'Excessively black' charter schools face extinction in North Carolina
Human Events, Jul 17, 1998 by Murdock, Deroy
Despite Excellent Test Scores and 98% Attendance
Too many blacks.
That's the rap against North Carolina's Healthy Start Academy, one of the Tarheel State's 34 charter schools. In just one year, it has wowed the parents of its kindergarten-- through-second-grade students with soaring test scores and a 98% attendance rate.
But the educational establishment is not amused. Why? Because 168 of Healthy Start's kids are black, while two are white. Healthy Start's 98.8% black student body violates a state requirement that each charter school mirror its community's ethnic diversity. Even though they do not discriminate against nonblacks, Healthy Start and 12 other charters that are more than 85% black are in danger of being closed by state officials using this law. So is one disproportionately white campus.
"We have encouraged the State Board of Education to enforce the law," says John Wilson, executive director of the North Carolina Association of Educators, the state's chief teachers' union. "I think if a school ends up segregated, yes, it should be closed down."
Healthy Start celebrates achievement if not diversity. At a June 17 meeting for pupils and parents, Headmaster Thomas Williams unveiled the school's scores on the standardized Iowa Basic Test of Educational Skills.
Kindergartners Soar To 99th Percentile
Last October, Healthy Start's second-- graders tested at the 34th percentile. By May, they had climbed to the 75th percentile. First-graders rose from the 21st to the 32nd percentile. Healthy.Start's kindergartners, meanwhile, rocketed from the 42nd percentile to the 99th among 5 million students tested nationwide.
"When I announced these scores at an assembly, moms were crying," Williams recalls by phone. "Grandmas and grandpas were crying and yelling."

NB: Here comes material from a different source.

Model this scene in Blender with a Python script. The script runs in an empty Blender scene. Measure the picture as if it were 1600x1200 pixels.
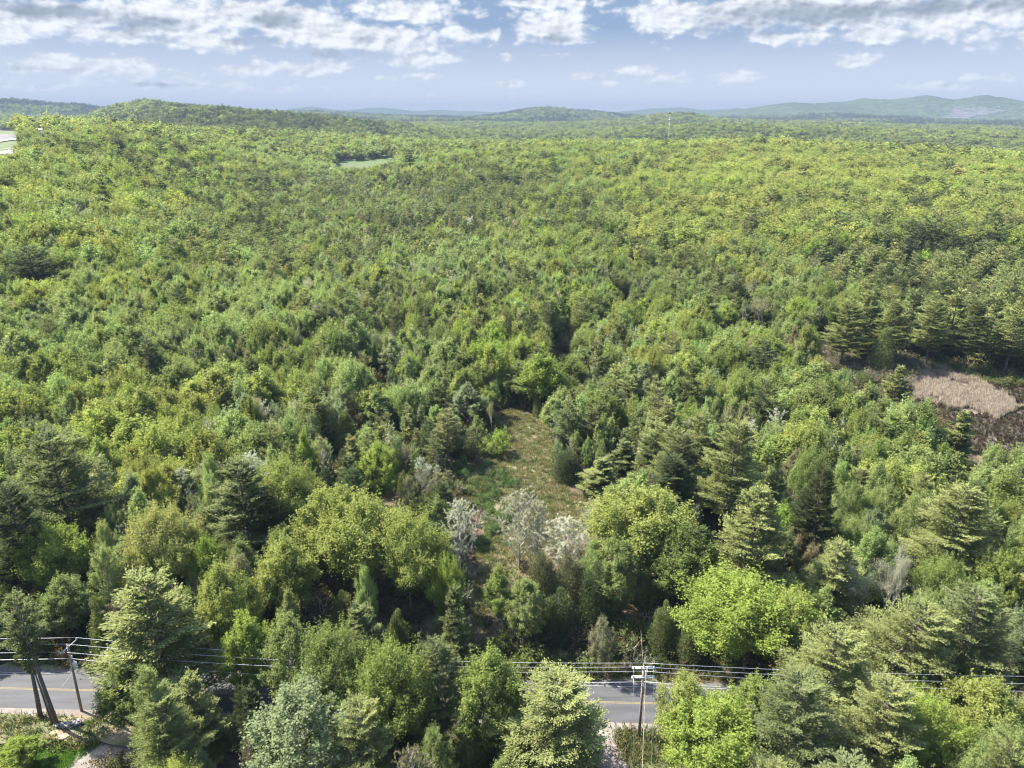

Lynette Cradle, a black parent, attended the event but didn't find these student accomplishments quite so startling. "I really wasn't surprised, because of the volume of homework that came home with them every day," says the self-described "stay-athome mom." She and her husband are very proud of their second-grader, Jasmine, who became the school's spelling bee champion, and of son John, Jr., who just graduated from kindergarten.
He is "reading things that I didn't think he would be able to read yet," Cradle says. "He's very in tune with what's going on. He talks about the ozone layer and Monica Lewinsky. They go from current events to colors and the months of the year. It's like a well-rounded education."
Healthy Start's students are making Olympic-class educational strides despite Spartan conditions. "We're in a church basement," Williams explains. "These kids don't get any natural light. We have ten rooms divided by paper-thin walls. No public school would operate in this joint."
A blunt, straight-talking man, Williams says that Healthy Start belies liberal educators' theories about why poor, minority children supposedly cannot learn.
"We fly in the face of all the bureaucratic excuses," Williams says. "We hold up a lantern of expectations. We say to students: `It's this high. Reach it.' And they do."
But for state educrats, this progress pales in comparison to the overwhelming blackness of some charter schools. "This wasn't supposed to happen," State Board of Education member Jane Norwood declared at a spring board meeting. "This is not the intent of having charter schools."
Open to Students Of All Races
As the Greensboro News & Record reports, Julius Chambers, a civil rights attorney and chancellor of North Carolina Central University, adds: "I don't think we should be creating havens for black students or for white students."
"To say that they could close our doors down because we're not racially balanced is ridiculous," says Letisha Judd, a Healthy Start second-grade teacher. "We're open to the public. We cannot force people to bring their children here."
Indeed, Healthy Start has advertised in white neighborhood newspapers, posted flyers in white churches and mailed literature to white homes. If white parents refuse to educate their kids in a poor, black community, Healthy Start can't stop them.
Some have heeded its call, however. Christine Jonsdotter is the mother of Michael, one of Healthy Start's two white students. Although she and her husband live 15 minutes away in an affluent Raleigh neighborhood, they chose not to send their first-grader to the local public school. "I wanted a smaller-school setting with more emphasis on character development, not just academics," she says. At Healthy Start, "they teach manners. They teach kids to be kind to each other."
Jonsdotter says that in just four months, Healthy Start helped Michael overcome many of his reading difficulties. She also is "totally appalled" that the school's racial make-up could jeopardize it. "There's been nothing but an outpouring of love from that school," she says. "When my kid walked in there, the kids ran up and hugged him."
A state shutdown of Healthy Start and other "excessively black" charters "will happen over my cold, dead political body," says Kay Daly, a spokeswoman for the North Carolina Foundation for Individual Rights (NCFIR). The NCFIR plans to ask a federal judge to prevent North Carolina officials from using the state diversity mandate to close charter schools. It believes students should be treated equally as Americans under the Constitution's 14th Amendment, rather than as components of racial categories.